_TASK TO CARRY OUT_
From the first line of the data below through the line holding "bpy.data.objects.remove(o)", output each line exactly and leave the pictures out.

--- Start of SUPPLIED INFORMATION ---

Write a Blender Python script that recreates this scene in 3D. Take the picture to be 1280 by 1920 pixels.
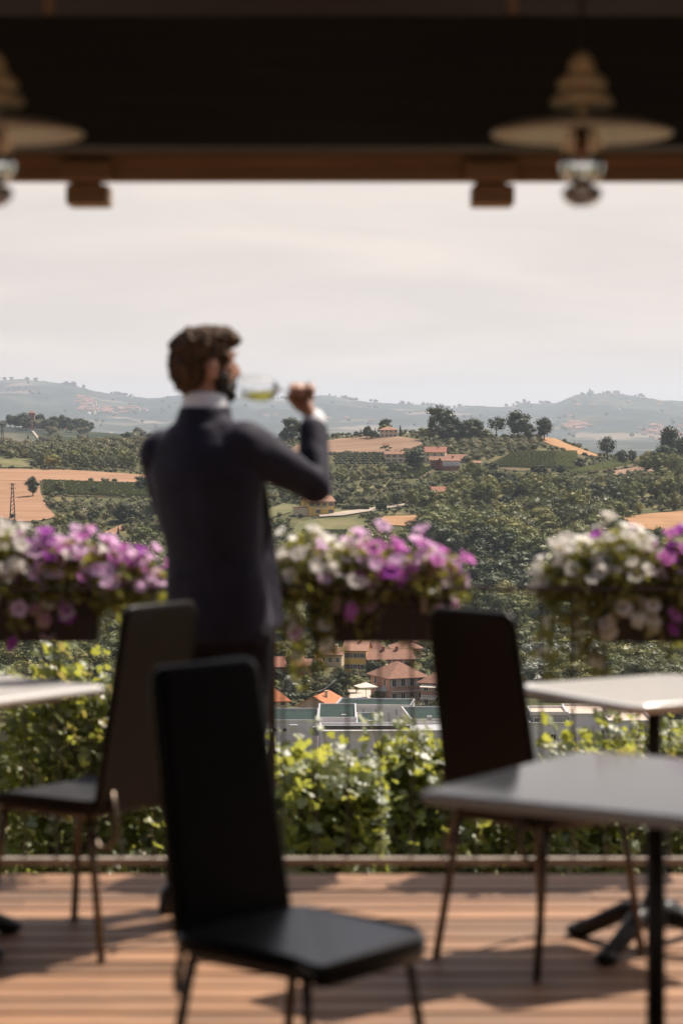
import bpy, bmesh, math, random
import numpy as np
from mathutils import Vector, Matrix, Euler

R = math.radians
rng = random.Random(7)
scene = bpy.context.scene
for o in list(bpy.data.objects):
    bpy.data.objects.remove(o)

# ------------------------------------------------------------------ camera, sky, sun, exposure
F = 85.0 / 36.0 * 1920.0          # focal length in photo pixels
EYE = 1.55                        # eye height above the deck
HOR = 770.0                       # photo row of the horizon
cam_d = bpy.data.cameras.new('camera')
cam = bpy.data.objects.new('camera', cam_d)
scene.collection.objects.link(cam)
cam.location = (0, 0, EYE)
cam.rotation_euler = (R(90), 0, 0)
cam_d.lens = 85
cam_d.sensor_fit = 'VERTICAL'
cam_d.sensor_height = 36
cam_d.shift_y = -(960 - HOR) / 1920.0
cam_d.clip_start = 0.1
cam_d.clip_end = 60000
cam_d.dof.use_dof = True
cam_d.dof.focus_distance = 800
cam_d.dof.aperture_fstop = 3.5
scene.camera = cam
scene.render.engine = 'CYCLES'
scene.cycles.use_denoising = True
try:
    scene.cycles.denoiser = 'OPENIMAGEDENOISE'
    scene.cycles.denoising_prefilter = 'ACCURATE'
except Exception:
    pass
scene.cycles.max_bounces = 12
scene.cycles.diffuse_bounces = 3
scene.cycles.glossy_bounces = 3
scene.cycles.transmission_bounces = 12
scene.cycles.transparent_max_bounces = 8
scene.cycles.volume_bounces = 0
scene.cycles.sample_clamp_indirect = 6
scene.cycles.caustics_reflective = False
scene.cycles.caustics_refractive = False

SUN_AZ, SUN_EL = R(48), R(56)
world = bpy.data.worlds.new('World')
scene.world = world
world.use_nodes = True
wn, wl = world.node_tree.nodes, world.node_tree.links
wn.clear()
sky = wn.new('ShaderNodeTexSky')
sky.sky_type = 'NISHITA'
sky.sun_disc = False
sky.sun_elevation = SUN_EL
sky.sun_rotation = SUN_AZ
sky.air_density = 1.0
sky.dust_density = 3.5
sky.ozone_density = 1.0
# thin summer haze veil: pale, a little denser towards the horizon, with faint cirrus streaks
tc = wn.new('ShaderNodeTexCoord')
mp = wn.new('ShaderNodeMapping')
mp.inputs['Scale'].default_value = (5, 5, 34)
nz = wn.new('ShaderNodeTexNoise')
nz.inputs['Scale'].default_value = 1.3
nz.inputs['Detail'].default_value = 6
nz.inputs['Distortion'].default_value = 0.6
rmp = wn.new('ShaderNodeValToRGB')
rmp.color_ramp.elements[0].position = 0.38
rmp.color_ramp.elements[0].color = (8.35, 7.5, 6.95, 1)
rmp.color_ramp.elements[1].position = 0.72
rmp.color_ramp.elements[1].color = (9.8, 8.6, 7.75, 1)
sep = wn.new('ShaderNodeSeparateXYZ')
mr = wn.new('ShaderNodeMapRange')
mr.inputs['From Min'].default_value = 0.0
mr.inputs['From Max'].default_value = 0.55
mr.inputs['To Min'].default_value = 1.0
mr.inputs['To Max'].default_value = 0.05
mix = wn.new('ShaderNodeMix')
mix.data_type = 'RGBA'
bg = wn.new('ShaderNodeBackground')
bg.inputs['Strength'].default_value = 0.072
wo = wn.new('ShaderNodeOutputWorld')
wl.new(tc.outputs['Generated'], mp.inputs['Vector'])
wl.new(mp.outputs['Vector'], nz.inputs['Vector'])
wl.new(nz.outputs['Fac'], rmp.inputs['Fac'])
wl.new(tc.outputs['Generated'], sep.inputs[0])
wl.new(sep.outputs['Z'], mr.inputs['Value'])
wl.new(mr.outputs['Result'], mix.inputs[0])
wl.new(sky.outputs['Color'], mix.inputs[6])
wl.new(rmp.outputs['Color'], mix.inputs[7])
wl.new(mix.outputs[2], bg.inputs['Color'])
wl.new(bg.outputs['Background'], wo.inputs['Surface'])

sun_d = bpy.data.lights.new('sun', 'SUN')
sun_d.energy = 5.0
sun_d.angle = R(0.5)
sun_d.color = (1.0, 0.91, 0.80)
sun = bpy.data.objects.new('sun', sun_d)
scene.collection.objects.link(sun)
sdir = Vector((math.sin(SUN_AZ) * math.cos(SUN_EL), math.cos(SUN_AZ) * math.cos(SUN_EL), math.sin(SUN_EL)))
sun.rotation_euler = sdir.to_track_quat('Z', 'Y').to_euler()
sun.location = sdir * 50

scene.view_settings.view_transform = 'Standard'
scene.view_settings.look = 'None'
scene.view_settings.gamma = 1
scene.view_settings.exposure = 0.5
scene.view_settings.use_curve_mapping = False

# ------------------------------------------------------------------ object helpers
COL = scene.collection

def link(o):
    COL.objects.link(o)
    return o

def tag(o, label=None, cat=None, group=None, kind=None):
    if label: o['label'] = label
    if cat: o['category'] = cat
    if group: o['group'] = group
    if kind: o['kind'] = kind
    return o

def thing(name, label, cat, loc=(0, 0, 0), rz=0.0, group=None):
    o = bpy.data.objects.new(name, None)
    o.empty_display_size = 0.1
    link(o)
    o.location = loc
    o.rotation_euler = (0, 0, rz)
    return tag(o, label, cat, group)

def mobj(name, me, parent=None, mats=None):
    o = bpy.data.objects.new(name, me)
    link(o)
    if mats is not None:
        if not isinstance(mats, (list, tuple)): mats = [mats]
        if not me.materials:
            for m in mats: me.materials.append(m)
    if parent is not None: o.parent = parent
    return o

def copy_tree(o, parent=None):
    c = o.copy()
    COL.objects.link(c)
    if parent is not None: c.parent = parent
    for ch in o.children: copy_tree(ch, c)
    return c

class MB:
    """collects shapes, then builds one mesh"""
    def __init__(s): s.v, s.f, s.m, s.sm = [], [], [], []
    def add(s, vs, fs, mi=0, smooth=False):
        b = len(s.v)
        s.v += [tuple(x) for x in vs]
        for f in fs:
            s.f.append([i + b for i in f]); s.m.append(mi); s.sm.append(smooth)
        return s
    def box(s, lo, hi, mi=0):
        x0, y0, z0 = lo; x1, y1, z1 = hi
        return s.add([(x0,y0,z0),(x1,y0,z0),(x1,y1,z0),(x0,y1,z0),(x0,y0,z1),(x1,y0,z1),(x1,y1,z1),(x0,y1,z1)],
                     [(0,3,2,1),(4,5,6,7),(0,1,5,4),(1,2,6,5),(2,3,7,6),(3,0,4,7)], mi)
    def tube(s, pts, r, n=10, mi=0, cap=True):
        pts = [Vector(p) for p in pts]
        k = len(pts)
        rr = r if isinstance(r, (list, tuple)) else [r] * k
        vs, fs = [], []
        up = None
        for i, p in enumerate(pts):
            t = (pts[min(i+1,k-1)] - pts[max(i-1,0)])
            t = t.normalized() if t.length > 1e-9 else Vector((0,0,1))
            if up is None:
                up = Vector((0,0,1)) if abs(t.z) < 0.9 else Vector((1,0,0))
            a = t.cross(up).normalized(); b = a.cross(t).normalized(); up = b
            ra, rb = rr[i] if isinstance(rr[i], (tuple, list)) else (rr[i], rr[i])
            for j in range(n):
                an = 2*math.pi*j/n
                vs.append(p + a*(math.cos(an)*ra) + b*(math.sin(an)*rb))
        for i in range(k-1):
            for j in range(n):
                fs.append((i*n+j, i*n+(j+1)%n, (i+1)*n+(j+1)%n, (i+1)*n+j))
        s.add(vs, fs, mi, True)
        if cap:
            b0 = len(s.v) - len(vs)
            s.f.append([b0 + j for j in range(n)][::-1]); s.m.append(mi); s.sm.append(False)
            s.f.append([b0 + (k-1)*n + j for j in range(n)]); s.m.append(mi); s.sm.append(False)
        return s
    def lathe(s, prof, n=24, mi=0, c=(0,0,0)):
        vs, fs = [], []
        for (r, z) in prof:
            for j in range(n):
                a = 2*math.pi*j/n
                vs.append((c[0]+r*math.cos(a), c[1]+r*math.sin(a), c[2]+z))
        for i in range(len(prof)-1):
            for j in range(n):
                fs.append((i*n+j, i*n+(j+1)%n, (i+1)*n+(j+1)%n, (i+1)*n+j))
        return s.add(vs, fs, mi, True)
    def prism(s, poly, z0, z1, mi=0):
        n = len(poly)
        vs = [(x,y,z0) for x,y in poly] + [(x,y,z1) for x,y in poly]
        fs = [tuple(range(n))[::-1], tuple(range(n,2*n))] + [(i,(i+1)%n,n+(i+1)%n,n+i) for i in range(n)]
        return s.add(vs, fs, mi)
    def sphere(s, c, r, nu=12, nv=8, mi=0):
        rx, ry, rz = r if isinstance(r, (tuple, list)) else (r, r, r)
        vs = [(c[0], c[1], c[2]-rz)]
        for i in range(1, nv):
            ph = -math.pi/2 + math.pi*i/nv
            for j in range(nu):
                th = 2*math.pi*j/nu
                vs.append((c[0]+rx*math.cos(ph)*math.cos(th), c[1]+ry*math.cos(ph)*math.sin(th), c[2]+rz*math.sin(ph)))
        vs.append((c[0], c[1], c[2]+rz))
        fs = [(0, 1+(j+1)%nu, 1+j) for j in range(nu)]
        for i in range(nv-2):
            for j in range(nu):
                a = 1+i*nu
                fs.append((a+j, a+(j+1)%nu, a+nu+(j+1)%nu, a+nu+j))
        l = len(vs)-1; a = 1+(nv-2)*nu
        fs += [(a+j, a+(j+1)%nu, l) for j in range(nu)]
        return s.add(vs, fs, mi, True)
    def mesh(s, name, mats=()):
        me = bpy.data.meshes.new(name)
        me.from_pydata(s.v, [], s.f)
        me.polygons.foreach_set('material_index', s.m)
        me.polygons.foreach_set('use_smooth', s.sm)
        for m in (mats if isinstance(mats, (list, tuple)) else [mats]): me.materials.append(m)
        me.update()
        return me
    def obj(s, name, mats, parent=None, bevel=0.0, seg=2):
        o = mobj(name, s.mesh(name, mats), parent)
        if bevel:
            b = o.modifiers.new('bevel', 'BEVEL'); b.width = bevel; b.segments = seg; b.limit_method = 'ANGLE'; b.angle_limit = R(40)
        return o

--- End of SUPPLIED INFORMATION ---

_EXERCISE SOLUTION_
Write a Blender Python script that recreates this scene in 3D. Take the picture to be 1280 by 1920 pixels.
import bpy, bmesh, math, random
import numpy as np
from mathutils import Vector, Matrix, Euler

R = math.radians
rng = random.Random(7)
scene = bpy.context.scene
for o in list(bpy.data.objects):
    bpy.data.objects.remove(o)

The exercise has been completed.